Applying Deep Learning methods on Particle Detector Data for Radioactive Beta Decay Analysis

The objective of this thesis is to thoroughly portray the work done during a twelve week-long internship that revolved around one of the many projects that are currently active at GSI/FAIR, a research facility that hosts hundreds of scientist from all over the world, located in Germany. One of the main goals of this project was to better understand how methods based on Artificial Intelligence (AI) can be integrated in the field of Nuclear Physics research in order to achieve superior results compared to current analysis procedures. As such, this work represents a proof of principle, investigating the potential of AI and its applications in this domain. This project took place in the Nuclear Spectroscopy Group environment (under the supervision of Dr. Helena May Albers) and concerned AIDA (the Advanced Implantation Detector Array), a state-of-the-art detector system for the measurement of decay properties of exotic nuclei.

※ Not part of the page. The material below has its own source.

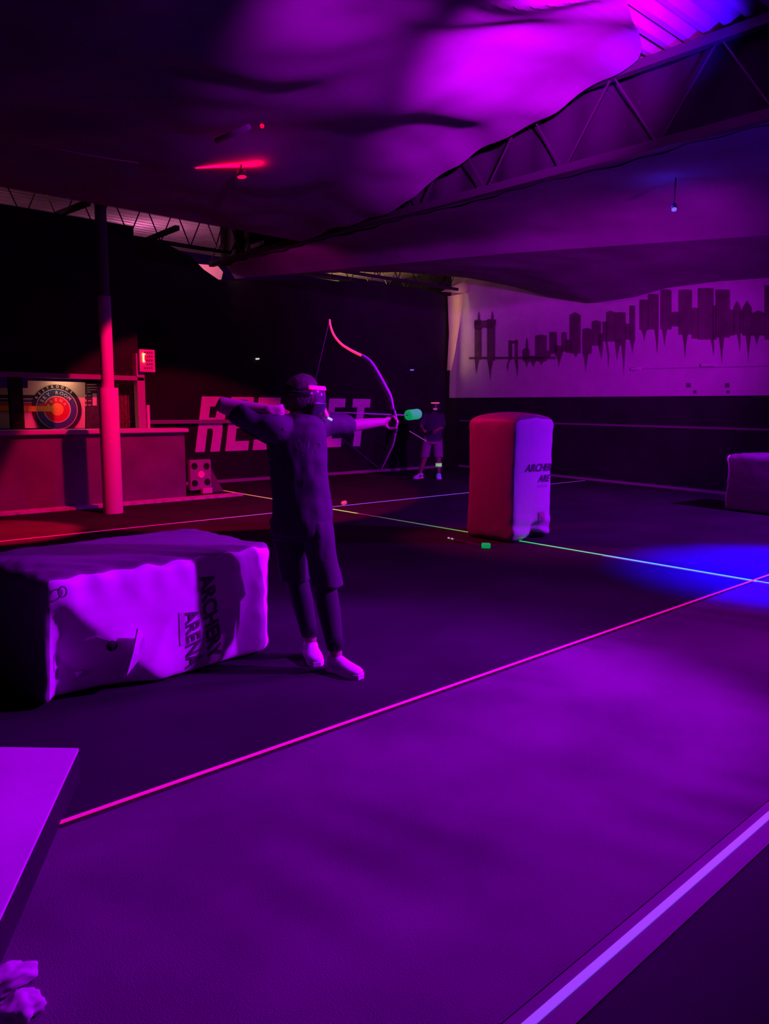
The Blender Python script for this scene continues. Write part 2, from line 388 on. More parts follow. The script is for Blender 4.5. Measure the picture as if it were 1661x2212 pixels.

In this work, AI was used in the form of Deep Neural Networks to tackle two different aspects of the problem: (i) being able to accurately identify the correct origin of decay traces and (ii) filter out the noise contribution measured by the detector. For task (i), hereafter referred to as the ``correlation" task, it was possible to obtain robust results when compared to algorithmical (non-AI) solutions by exploiting the features of convolutional layers. A successful proof of principle was also achieved in the noise filtering task (ii).